▶ [INFORMATION SHOWN]
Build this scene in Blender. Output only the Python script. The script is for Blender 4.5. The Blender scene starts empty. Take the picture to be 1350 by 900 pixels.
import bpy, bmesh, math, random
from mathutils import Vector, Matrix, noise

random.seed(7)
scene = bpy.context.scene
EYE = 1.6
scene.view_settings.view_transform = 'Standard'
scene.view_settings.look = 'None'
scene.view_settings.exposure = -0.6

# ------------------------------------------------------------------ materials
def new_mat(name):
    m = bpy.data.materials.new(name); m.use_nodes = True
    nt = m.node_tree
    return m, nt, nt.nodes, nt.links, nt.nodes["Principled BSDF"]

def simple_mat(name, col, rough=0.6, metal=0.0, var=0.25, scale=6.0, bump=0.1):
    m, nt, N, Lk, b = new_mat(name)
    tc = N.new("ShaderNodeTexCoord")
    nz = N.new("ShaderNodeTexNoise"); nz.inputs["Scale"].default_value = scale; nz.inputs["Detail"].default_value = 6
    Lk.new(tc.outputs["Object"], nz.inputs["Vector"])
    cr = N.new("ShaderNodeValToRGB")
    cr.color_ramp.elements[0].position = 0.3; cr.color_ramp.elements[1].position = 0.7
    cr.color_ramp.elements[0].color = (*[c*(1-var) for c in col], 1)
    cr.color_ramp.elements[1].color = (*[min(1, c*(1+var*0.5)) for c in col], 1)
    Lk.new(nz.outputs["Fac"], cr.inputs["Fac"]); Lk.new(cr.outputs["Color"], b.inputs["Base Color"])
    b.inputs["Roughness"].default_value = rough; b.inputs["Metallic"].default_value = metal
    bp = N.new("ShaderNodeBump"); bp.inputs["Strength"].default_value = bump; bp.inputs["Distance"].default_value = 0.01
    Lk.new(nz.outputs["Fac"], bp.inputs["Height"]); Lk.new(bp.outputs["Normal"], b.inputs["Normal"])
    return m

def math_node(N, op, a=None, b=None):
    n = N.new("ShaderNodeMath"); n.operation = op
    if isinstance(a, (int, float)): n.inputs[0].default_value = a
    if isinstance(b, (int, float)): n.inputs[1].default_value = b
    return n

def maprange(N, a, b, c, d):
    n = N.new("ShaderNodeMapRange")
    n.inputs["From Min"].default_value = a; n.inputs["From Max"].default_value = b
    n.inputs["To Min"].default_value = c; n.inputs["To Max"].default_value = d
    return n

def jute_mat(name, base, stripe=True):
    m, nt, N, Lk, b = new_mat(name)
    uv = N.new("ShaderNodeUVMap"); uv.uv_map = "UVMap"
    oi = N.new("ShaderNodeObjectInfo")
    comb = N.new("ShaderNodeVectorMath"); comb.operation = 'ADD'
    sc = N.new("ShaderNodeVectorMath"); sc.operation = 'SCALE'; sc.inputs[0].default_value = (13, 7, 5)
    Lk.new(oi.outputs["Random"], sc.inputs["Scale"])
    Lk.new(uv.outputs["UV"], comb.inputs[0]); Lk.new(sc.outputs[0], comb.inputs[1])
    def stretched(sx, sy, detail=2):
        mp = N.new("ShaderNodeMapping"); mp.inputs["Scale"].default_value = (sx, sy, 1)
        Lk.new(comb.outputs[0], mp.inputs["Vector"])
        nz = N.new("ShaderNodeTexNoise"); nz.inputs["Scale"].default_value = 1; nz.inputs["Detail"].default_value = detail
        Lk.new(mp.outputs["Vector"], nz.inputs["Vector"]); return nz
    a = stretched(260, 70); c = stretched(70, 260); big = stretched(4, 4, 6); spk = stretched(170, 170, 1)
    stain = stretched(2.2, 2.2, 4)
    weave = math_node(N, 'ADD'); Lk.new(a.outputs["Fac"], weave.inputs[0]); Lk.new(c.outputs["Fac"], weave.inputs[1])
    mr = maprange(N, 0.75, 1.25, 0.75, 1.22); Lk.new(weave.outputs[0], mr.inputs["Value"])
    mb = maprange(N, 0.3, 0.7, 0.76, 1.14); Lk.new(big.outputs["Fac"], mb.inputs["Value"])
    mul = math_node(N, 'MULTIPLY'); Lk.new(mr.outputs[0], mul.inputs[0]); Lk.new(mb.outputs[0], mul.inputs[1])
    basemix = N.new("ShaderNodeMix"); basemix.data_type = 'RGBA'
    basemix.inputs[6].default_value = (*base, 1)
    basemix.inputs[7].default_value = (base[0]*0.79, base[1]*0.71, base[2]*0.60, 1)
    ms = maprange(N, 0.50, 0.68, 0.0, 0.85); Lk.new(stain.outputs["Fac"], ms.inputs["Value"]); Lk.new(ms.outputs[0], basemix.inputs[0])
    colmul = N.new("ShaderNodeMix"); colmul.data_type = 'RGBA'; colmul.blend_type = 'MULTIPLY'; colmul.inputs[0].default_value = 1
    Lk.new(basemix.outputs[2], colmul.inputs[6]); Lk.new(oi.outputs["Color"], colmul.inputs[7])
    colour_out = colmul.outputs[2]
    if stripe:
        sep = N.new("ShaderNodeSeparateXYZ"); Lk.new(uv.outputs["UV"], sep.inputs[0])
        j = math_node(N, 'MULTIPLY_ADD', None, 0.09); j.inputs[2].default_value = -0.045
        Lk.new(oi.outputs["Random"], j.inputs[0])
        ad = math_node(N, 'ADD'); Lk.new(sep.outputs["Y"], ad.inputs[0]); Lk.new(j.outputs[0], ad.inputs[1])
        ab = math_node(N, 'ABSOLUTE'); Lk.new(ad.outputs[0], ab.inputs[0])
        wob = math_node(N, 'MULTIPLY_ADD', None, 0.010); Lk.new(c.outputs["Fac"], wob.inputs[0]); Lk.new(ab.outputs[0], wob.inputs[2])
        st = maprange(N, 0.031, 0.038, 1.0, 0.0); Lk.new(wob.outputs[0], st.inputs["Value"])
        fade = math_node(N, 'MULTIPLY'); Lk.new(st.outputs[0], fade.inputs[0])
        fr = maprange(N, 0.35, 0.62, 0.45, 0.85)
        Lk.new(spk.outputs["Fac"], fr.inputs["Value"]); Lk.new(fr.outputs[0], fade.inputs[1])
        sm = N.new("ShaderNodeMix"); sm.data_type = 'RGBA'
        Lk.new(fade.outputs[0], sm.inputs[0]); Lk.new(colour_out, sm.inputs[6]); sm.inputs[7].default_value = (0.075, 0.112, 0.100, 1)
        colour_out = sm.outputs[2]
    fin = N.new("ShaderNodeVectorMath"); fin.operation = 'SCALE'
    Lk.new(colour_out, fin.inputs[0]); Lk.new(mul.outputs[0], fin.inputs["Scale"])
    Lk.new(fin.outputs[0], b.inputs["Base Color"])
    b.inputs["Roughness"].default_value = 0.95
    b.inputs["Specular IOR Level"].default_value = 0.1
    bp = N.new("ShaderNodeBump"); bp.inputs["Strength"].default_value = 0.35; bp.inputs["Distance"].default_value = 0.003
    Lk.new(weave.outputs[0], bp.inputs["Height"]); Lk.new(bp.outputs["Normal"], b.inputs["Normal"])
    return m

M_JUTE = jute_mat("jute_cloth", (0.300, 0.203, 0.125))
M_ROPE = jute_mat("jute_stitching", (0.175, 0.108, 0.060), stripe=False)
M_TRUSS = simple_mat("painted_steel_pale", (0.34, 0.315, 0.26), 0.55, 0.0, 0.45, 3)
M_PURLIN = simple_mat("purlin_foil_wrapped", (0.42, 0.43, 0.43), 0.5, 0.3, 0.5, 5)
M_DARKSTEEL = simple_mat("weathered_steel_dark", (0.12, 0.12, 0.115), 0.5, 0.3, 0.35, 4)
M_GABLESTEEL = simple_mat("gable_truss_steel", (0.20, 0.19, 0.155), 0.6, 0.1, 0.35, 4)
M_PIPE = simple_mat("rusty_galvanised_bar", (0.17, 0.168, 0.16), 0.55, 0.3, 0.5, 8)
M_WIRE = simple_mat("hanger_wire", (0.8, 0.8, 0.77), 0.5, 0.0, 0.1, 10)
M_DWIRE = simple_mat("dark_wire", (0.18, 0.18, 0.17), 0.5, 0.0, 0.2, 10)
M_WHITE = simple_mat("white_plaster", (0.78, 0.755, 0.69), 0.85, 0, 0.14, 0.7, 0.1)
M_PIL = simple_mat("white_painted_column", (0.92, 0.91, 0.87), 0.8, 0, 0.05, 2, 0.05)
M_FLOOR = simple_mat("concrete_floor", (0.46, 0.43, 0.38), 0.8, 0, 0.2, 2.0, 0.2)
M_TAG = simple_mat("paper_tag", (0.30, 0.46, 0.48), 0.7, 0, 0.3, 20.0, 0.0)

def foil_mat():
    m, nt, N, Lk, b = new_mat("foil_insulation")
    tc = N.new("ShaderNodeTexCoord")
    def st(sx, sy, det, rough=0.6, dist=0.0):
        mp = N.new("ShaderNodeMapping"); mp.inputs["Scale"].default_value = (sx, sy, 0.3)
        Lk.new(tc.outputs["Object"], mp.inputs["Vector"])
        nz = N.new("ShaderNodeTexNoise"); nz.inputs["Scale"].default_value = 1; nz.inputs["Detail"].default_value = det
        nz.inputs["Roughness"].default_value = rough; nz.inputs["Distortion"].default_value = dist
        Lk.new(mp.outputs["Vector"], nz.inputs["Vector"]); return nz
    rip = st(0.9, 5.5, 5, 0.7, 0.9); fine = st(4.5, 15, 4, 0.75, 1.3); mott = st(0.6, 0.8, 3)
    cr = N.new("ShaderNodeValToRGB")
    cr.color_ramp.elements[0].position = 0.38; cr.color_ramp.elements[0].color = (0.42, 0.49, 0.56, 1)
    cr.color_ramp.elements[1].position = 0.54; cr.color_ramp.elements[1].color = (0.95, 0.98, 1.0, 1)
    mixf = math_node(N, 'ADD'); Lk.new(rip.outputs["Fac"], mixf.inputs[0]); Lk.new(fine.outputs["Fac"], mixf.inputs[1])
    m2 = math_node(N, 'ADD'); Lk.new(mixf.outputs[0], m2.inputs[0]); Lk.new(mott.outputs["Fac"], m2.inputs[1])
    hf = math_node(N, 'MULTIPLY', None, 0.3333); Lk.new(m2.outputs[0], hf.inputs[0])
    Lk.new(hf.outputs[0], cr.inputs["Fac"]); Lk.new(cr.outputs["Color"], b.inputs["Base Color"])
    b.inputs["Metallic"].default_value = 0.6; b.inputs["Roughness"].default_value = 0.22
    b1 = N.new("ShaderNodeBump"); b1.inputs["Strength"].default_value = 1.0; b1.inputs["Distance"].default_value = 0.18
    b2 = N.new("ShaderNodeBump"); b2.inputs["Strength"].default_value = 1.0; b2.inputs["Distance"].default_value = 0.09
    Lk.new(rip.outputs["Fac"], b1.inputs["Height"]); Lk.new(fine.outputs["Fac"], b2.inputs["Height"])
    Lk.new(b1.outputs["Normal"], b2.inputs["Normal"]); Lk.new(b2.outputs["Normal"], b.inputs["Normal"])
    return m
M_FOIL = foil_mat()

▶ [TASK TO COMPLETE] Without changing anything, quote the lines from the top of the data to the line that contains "from mathutils import Vector, Matrix, noise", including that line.

▶ [THE COMPLETED TASK]
Build this scene in Blender. Output only the Python script. The script is for Blender 4.5. The Blender scene starts empty. Take the picture to be 1350 by 900 pixels.
import bpy, bmesh, math, random
from mathutils import Vector, Matrix, noise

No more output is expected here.